■ Instructions to follow:
Look through the data below and output, unchanged, every line from the one holding "Build this scene" through the one holding "the city ground", inclusive. Skip the pictures.

■ Dataset entries:
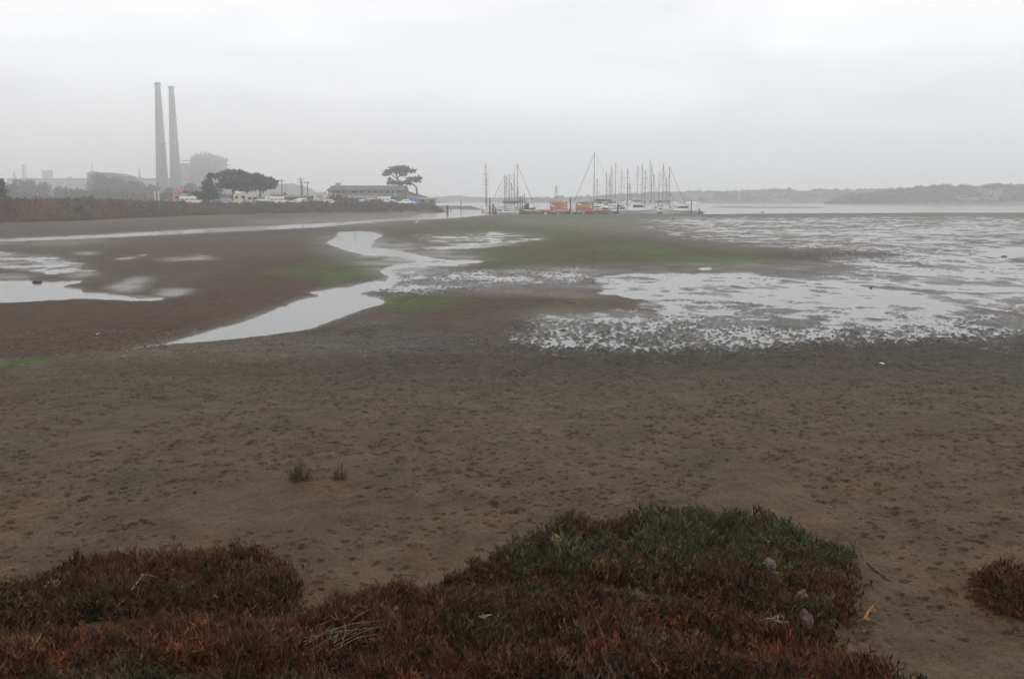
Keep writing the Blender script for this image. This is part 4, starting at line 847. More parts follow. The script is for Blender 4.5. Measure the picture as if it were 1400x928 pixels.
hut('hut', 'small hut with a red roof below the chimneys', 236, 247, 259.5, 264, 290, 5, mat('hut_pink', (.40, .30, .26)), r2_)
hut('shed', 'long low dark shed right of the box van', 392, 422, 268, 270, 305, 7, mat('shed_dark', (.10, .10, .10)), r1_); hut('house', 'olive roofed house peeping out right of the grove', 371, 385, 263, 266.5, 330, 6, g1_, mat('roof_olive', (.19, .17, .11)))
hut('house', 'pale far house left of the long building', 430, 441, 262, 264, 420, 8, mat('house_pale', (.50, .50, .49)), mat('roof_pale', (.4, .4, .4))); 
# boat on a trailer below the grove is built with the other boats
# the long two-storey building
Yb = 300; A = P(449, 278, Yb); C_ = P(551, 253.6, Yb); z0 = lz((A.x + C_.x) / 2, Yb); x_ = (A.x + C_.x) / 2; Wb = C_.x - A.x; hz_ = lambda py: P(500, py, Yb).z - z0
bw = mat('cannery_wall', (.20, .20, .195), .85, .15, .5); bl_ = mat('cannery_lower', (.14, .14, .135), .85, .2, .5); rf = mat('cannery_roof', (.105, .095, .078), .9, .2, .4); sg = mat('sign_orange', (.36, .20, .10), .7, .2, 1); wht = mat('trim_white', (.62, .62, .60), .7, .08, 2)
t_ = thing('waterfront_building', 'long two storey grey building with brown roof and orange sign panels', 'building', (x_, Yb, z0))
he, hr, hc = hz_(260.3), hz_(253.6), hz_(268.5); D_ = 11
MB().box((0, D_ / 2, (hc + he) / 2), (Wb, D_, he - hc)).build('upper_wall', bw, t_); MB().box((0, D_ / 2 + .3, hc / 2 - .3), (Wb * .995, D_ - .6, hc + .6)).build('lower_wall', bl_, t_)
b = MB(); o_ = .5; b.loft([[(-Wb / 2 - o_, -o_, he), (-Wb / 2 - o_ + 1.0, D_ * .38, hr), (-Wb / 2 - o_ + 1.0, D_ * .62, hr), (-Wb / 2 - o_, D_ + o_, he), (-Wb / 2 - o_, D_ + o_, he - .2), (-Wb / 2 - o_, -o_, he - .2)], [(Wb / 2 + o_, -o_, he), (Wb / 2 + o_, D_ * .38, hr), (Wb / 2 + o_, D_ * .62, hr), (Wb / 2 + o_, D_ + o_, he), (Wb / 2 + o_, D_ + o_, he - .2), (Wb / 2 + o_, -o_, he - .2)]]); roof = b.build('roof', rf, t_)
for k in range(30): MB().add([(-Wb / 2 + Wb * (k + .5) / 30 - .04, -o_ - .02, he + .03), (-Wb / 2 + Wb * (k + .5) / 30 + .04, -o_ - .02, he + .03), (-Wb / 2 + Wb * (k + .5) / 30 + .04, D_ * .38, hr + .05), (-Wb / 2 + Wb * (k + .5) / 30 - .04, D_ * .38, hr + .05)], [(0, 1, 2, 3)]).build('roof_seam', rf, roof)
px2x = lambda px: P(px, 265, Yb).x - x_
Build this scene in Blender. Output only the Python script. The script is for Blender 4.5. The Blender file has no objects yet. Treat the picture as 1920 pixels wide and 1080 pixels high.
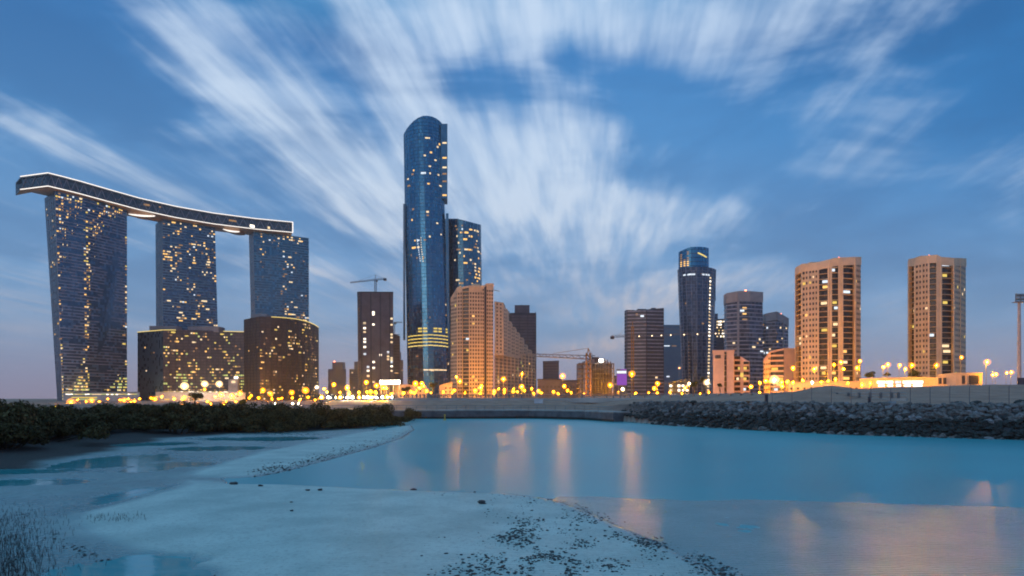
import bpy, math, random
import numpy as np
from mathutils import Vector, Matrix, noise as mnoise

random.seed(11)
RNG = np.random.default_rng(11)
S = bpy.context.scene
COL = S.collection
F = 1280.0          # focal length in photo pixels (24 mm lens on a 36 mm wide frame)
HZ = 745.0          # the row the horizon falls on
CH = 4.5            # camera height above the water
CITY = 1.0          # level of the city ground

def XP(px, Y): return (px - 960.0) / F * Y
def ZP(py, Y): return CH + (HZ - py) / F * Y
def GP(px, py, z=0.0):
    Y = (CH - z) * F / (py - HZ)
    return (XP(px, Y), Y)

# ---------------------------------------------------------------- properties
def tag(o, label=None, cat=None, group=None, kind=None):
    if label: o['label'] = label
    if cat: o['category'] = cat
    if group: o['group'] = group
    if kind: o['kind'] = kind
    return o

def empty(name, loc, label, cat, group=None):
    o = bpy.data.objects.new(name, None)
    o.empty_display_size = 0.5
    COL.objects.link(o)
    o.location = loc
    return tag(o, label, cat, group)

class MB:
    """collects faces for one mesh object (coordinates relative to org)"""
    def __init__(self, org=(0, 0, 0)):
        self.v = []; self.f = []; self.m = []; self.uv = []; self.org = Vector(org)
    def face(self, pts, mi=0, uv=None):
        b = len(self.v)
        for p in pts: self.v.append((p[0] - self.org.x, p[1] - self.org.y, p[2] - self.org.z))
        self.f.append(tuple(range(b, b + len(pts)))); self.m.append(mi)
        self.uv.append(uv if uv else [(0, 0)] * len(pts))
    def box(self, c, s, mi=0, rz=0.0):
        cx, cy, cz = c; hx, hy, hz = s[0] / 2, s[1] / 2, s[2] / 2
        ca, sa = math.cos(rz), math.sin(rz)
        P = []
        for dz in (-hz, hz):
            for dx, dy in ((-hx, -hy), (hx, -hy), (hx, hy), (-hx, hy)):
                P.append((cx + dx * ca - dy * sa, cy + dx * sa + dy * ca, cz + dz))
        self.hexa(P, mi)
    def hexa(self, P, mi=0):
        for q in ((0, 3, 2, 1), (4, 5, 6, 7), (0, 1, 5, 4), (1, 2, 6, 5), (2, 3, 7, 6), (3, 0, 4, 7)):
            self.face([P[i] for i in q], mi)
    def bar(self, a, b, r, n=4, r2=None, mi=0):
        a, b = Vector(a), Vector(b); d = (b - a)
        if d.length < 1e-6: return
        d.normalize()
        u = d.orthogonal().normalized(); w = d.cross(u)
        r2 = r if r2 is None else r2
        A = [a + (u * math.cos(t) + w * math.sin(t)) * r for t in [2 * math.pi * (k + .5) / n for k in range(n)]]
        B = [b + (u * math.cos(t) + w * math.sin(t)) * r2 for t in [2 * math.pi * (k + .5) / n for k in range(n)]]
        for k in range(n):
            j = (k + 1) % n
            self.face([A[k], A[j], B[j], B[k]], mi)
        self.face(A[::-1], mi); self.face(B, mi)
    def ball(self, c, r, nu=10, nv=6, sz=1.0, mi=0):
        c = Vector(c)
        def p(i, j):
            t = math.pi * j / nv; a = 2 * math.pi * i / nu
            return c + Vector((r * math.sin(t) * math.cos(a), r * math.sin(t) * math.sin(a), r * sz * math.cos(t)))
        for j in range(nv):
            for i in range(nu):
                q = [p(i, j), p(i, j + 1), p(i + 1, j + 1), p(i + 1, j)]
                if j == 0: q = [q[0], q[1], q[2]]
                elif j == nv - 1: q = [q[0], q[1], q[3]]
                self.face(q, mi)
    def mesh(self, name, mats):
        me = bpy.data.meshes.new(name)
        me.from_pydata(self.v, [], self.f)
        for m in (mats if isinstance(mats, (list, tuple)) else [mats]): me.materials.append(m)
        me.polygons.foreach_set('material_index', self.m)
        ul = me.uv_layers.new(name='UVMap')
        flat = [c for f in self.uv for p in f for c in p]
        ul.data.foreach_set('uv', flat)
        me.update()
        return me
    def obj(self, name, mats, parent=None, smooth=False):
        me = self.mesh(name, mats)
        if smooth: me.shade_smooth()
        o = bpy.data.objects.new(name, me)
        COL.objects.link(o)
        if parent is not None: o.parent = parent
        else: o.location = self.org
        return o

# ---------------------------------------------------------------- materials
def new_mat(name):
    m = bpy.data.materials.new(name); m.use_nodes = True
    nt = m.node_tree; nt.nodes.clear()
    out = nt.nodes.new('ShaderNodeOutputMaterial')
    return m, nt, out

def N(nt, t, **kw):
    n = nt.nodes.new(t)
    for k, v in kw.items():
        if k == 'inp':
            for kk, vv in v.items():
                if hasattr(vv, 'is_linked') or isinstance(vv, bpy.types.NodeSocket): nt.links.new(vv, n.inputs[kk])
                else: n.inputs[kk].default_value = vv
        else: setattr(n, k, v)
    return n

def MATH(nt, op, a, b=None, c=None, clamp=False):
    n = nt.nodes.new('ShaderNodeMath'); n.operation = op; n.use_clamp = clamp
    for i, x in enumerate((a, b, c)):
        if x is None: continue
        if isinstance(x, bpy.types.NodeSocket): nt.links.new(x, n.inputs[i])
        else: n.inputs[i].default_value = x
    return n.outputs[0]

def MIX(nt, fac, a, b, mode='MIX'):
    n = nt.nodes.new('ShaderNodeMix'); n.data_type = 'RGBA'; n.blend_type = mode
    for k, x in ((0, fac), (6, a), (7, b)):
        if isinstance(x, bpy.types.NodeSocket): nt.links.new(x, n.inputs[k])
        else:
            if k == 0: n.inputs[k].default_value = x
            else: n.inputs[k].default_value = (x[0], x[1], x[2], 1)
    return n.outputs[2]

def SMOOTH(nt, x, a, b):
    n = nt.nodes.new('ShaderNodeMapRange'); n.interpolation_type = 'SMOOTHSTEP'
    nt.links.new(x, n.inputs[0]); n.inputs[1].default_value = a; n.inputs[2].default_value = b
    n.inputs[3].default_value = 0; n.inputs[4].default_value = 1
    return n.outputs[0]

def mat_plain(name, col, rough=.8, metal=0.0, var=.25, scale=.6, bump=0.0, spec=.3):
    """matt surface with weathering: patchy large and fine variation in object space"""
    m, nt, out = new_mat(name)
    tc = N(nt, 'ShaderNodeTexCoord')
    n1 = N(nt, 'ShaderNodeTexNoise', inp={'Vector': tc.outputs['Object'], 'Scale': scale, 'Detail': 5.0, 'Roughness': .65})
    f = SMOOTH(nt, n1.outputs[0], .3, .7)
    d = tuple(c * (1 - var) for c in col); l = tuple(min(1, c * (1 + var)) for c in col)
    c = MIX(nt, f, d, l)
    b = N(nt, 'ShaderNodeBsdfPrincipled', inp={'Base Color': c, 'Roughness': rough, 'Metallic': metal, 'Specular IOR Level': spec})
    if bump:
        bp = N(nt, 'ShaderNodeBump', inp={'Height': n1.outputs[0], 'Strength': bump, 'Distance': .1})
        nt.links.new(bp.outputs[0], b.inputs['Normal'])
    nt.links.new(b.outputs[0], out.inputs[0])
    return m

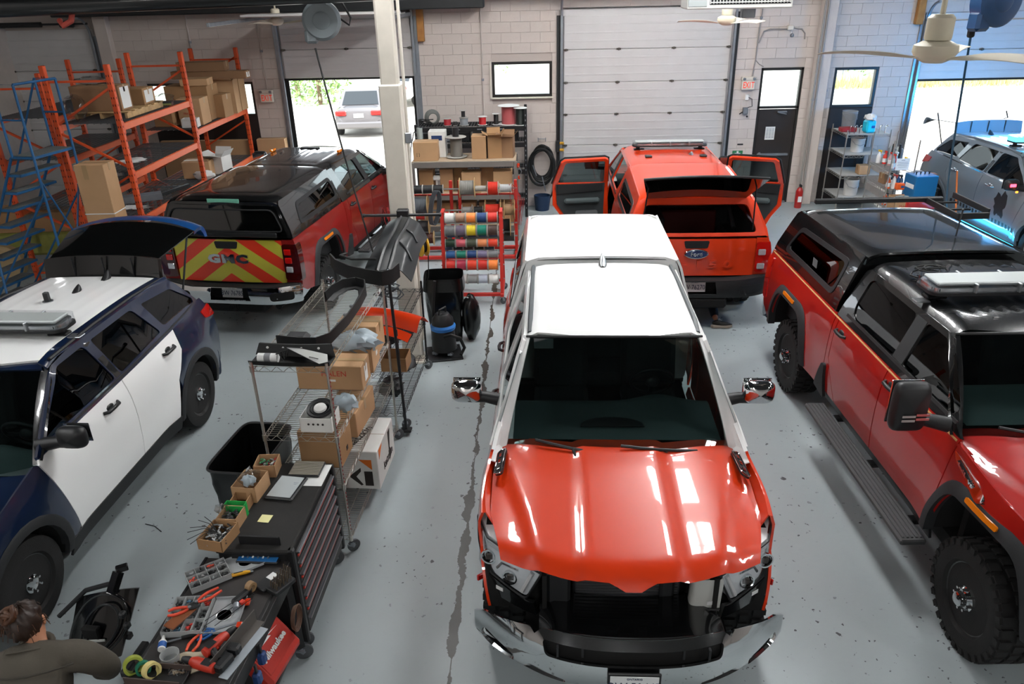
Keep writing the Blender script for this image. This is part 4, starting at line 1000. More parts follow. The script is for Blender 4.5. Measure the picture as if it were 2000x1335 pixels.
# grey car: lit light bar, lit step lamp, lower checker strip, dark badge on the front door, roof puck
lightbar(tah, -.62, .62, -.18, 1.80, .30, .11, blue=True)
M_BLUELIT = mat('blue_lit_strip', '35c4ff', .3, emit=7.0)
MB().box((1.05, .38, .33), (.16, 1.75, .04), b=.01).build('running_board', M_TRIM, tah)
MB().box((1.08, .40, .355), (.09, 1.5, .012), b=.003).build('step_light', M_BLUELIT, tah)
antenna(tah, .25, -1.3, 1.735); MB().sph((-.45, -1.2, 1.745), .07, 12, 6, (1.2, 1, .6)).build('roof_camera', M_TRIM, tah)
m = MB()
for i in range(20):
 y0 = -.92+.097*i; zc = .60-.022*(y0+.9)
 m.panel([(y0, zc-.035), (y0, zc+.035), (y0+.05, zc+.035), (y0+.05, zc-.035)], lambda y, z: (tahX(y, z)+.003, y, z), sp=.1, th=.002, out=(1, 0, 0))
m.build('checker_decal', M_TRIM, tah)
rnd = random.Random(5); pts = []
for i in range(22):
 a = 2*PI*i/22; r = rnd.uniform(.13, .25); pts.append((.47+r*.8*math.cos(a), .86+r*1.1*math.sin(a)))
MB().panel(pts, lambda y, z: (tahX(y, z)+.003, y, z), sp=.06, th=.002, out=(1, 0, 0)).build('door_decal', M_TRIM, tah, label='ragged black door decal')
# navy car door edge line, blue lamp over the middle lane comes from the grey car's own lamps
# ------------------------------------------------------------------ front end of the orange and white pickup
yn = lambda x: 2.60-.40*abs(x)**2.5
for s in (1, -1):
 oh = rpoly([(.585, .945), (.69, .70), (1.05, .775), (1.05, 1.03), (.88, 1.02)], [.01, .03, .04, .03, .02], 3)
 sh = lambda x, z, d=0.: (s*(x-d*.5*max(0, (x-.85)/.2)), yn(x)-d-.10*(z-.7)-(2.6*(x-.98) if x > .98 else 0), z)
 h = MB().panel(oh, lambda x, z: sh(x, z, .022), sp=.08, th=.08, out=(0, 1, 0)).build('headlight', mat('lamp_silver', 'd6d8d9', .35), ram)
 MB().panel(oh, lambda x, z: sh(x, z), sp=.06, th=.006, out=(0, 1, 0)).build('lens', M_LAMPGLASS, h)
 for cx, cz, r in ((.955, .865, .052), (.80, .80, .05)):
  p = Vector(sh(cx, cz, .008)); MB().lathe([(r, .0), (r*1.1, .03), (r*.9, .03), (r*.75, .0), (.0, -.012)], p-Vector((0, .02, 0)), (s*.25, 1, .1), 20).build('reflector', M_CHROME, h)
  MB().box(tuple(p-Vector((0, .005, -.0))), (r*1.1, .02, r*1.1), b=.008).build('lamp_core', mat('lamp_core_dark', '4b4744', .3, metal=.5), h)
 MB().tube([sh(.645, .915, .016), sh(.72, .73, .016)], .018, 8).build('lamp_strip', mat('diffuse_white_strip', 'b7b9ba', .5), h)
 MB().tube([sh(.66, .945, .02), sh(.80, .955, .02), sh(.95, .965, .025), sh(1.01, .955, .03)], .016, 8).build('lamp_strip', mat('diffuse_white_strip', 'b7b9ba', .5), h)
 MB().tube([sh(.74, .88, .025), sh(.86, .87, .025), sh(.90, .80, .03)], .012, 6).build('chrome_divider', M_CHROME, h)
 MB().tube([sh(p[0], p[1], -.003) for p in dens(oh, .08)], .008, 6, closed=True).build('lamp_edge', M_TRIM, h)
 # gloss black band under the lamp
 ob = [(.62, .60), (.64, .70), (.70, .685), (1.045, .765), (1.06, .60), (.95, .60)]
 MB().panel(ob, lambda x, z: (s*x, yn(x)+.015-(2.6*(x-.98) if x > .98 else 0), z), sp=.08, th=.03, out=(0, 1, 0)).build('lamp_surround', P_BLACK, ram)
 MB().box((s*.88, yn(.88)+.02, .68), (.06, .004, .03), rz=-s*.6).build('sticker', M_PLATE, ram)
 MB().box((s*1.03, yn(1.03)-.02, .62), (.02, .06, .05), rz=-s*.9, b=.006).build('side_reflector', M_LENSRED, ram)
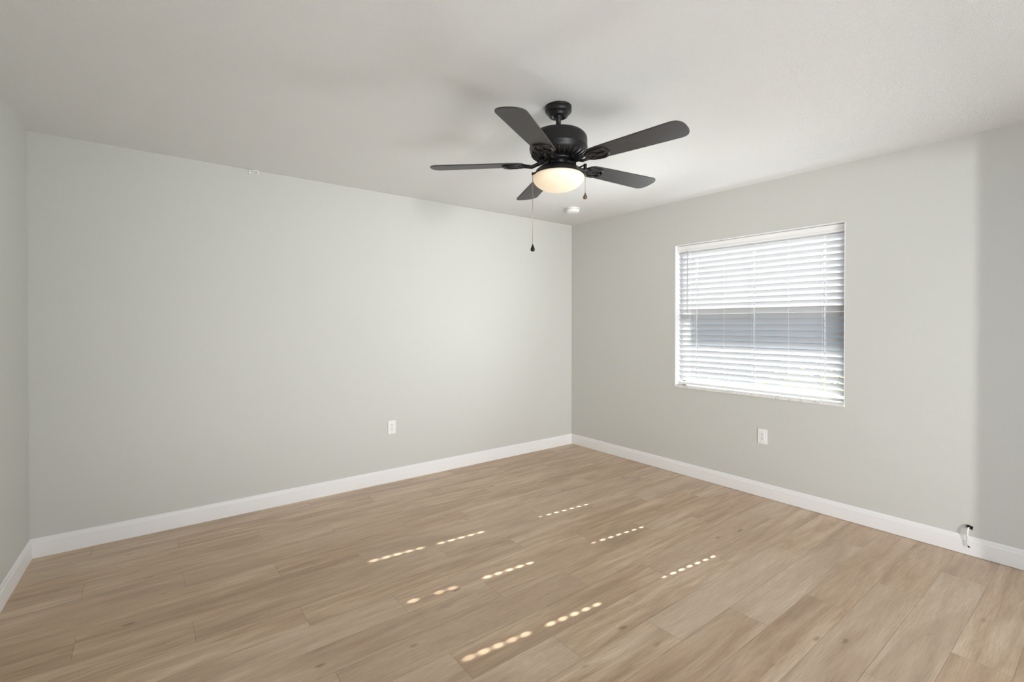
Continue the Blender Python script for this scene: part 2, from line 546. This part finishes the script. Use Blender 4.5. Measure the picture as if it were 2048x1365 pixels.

■ Expected answer:
Build this scene in Blender. Output only the Python script. The script is for Blender 4.5. The Blender file has no objects yet. Treat the picture as 1920 pixels wide and 1080 pixels high.
import bpy, math, random
import numpy as np
from mathutils import Vector, Matrix, noise as mnoise

random.seed(11)
RNG = np.random.default_rng(11)
S = bpy.context.scene
COL = S.collection
F = 1280.0          # focal length in photo pixels (24 mm lens on a 36 mm wide frame)
HZ = 745.0          # the row the horizon falls on
CH = 4.5            # camera height above the water
CITY = 1.0          # level of the city ground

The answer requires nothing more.